Gegeven de omstandigheid dat verweerder niet tijdig op de aanvraag heeft beslist, is het daartegen gerichte beroep gegrond en moet het besluit zoals bedoeld in artikel 6:2, aanhef en onder b, van de Awb worden vernietigd. Voorts bestaat er aanleiding om verweerder met toepassing van artikel 8:72, vierde en vijfde lid, van de Awb een termijn te stellen waarbinnen hij op de aanvraag dient te beslissen. De rechtbank zal verweerder opdragen binnen een termijn van zes weken na verzending van deze uitspraak alsnog een reëel besluit te nemen.
Nu het beroep gegrond wordt verklaard, acht de rechtbank termen aanwezig verweerder onder toepassing van artikel 8:75 van de Awb te veroordelen in de door eiser gemaakte proceskosten. De rechtbank hanteert hierbij, in navolging van de uitspraak van de Afdeling bestuursrechtspraak van de Raad van State van 13 juni 2001 (gepubliceerd in NA 2001/13 nr. 235 en ABKort 2001/379), de wegingsfactor zeer licht (0,25) omdat het bij dit beroep uitsluitend gaat om de vraag of de wettelijke beslistermijn is overschreden, waarbij geen beoordeling door de rechter van het materiële geschil plaatsvindt. Deze kosten zijn met inachtneming van het Besluit proceskosten bestuursrecht en de daarbij behorende bijlage begroot op in totaal € 161.00 voor kosten van door een derde beroepsmatig verleende rechtsbijstand:
· 1 punt voor het indienen van een (aanvullend) beroepschrift;
· 1 punt voor het verschijnen ter zitting;
· waarde per punt € 322.00
· wegingsfactor 0.25.
Mitsdien wordt beslist als volgt.
verklaart het beroep gegrond;
vernietigt het bestreden besluit;
bepaalt dat verweerder binnen een termijn van zes weken na verzending van deze uitspraak een besluit op de aanvraag neemt;
veroordeelt verweerder in de door eiser gemaakte proceskosten vastgesteld op € 161.00 vergoeden door de Staat der Nederlanden en te voldoen aan de griffier.
Aldus gedaan door mr. J.K.B. van Daalen als voorzitter en mr. N.W.A. Stegeman-Kragting en mr. I.L. Haverkate als leden in tegenwoordigheid van mr. D. van Beurden als griffier en uitgesproken in het openbaar op uiterlijk 28 oktober 2002.
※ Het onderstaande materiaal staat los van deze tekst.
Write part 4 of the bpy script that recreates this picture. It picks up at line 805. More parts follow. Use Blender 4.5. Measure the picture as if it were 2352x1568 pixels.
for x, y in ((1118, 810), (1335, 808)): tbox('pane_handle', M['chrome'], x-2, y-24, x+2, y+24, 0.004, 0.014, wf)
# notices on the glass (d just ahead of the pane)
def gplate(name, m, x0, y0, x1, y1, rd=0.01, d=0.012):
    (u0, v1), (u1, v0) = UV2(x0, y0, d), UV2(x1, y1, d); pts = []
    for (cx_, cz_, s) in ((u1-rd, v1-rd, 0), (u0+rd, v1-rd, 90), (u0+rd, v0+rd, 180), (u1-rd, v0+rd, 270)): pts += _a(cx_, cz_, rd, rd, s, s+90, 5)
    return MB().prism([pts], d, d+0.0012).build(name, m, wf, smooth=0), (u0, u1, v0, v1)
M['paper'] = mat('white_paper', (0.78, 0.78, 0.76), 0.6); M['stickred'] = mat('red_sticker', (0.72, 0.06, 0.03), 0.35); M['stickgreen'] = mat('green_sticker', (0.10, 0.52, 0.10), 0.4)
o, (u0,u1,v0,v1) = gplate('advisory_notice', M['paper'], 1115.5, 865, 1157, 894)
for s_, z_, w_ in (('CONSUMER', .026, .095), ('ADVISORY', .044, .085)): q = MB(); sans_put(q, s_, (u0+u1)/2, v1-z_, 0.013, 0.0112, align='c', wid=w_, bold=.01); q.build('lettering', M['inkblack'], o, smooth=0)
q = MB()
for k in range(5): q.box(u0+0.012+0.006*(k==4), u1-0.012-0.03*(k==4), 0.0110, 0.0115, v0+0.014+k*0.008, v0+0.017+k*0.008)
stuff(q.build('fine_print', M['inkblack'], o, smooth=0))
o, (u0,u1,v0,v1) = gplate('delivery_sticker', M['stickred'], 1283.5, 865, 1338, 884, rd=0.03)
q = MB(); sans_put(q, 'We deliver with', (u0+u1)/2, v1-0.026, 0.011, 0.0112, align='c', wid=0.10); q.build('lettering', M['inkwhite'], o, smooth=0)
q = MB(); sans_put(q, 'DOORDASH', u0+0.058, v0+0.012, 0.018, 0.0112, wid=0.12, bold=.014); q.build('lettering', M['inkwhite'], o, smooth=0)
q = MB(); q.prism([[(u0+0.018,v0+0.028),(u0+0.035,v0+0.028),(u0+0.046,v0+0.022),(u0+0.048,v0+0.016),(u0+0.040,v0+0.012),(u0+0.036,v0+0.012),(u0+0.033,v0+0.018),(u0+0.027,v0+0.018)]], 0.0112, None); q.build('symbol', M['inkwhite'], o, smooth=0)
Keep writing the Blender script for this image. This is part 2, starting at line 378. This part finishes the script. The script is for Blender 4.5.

De griffier is buiten staat deze uitspraak te ondertekenen
Partijen kunnen tegen deze uitspraak hoger beroep instellen bij:
Raad van State
Afdeling bestuursrechtspraak
Hoger beroep vreemdelingenzaken
Postbus 16113
2500 BC ’s-Gravenhage
De termijn voor het indienen van een beroepschrift bedraagt vier weken na verzending van de uitspraak door de griffier. Artikel 85 Vw bepaalt dat het beroepschrift een of meer grieven tegen de uitspraak bevat. Artikel 6:5 van de Awb bepaalt onder meer dat bij het beroepschrift een afschrift moet worden overgelegd van de uitspraak. Artikel 6:6 van de Awb is niet van toepassing.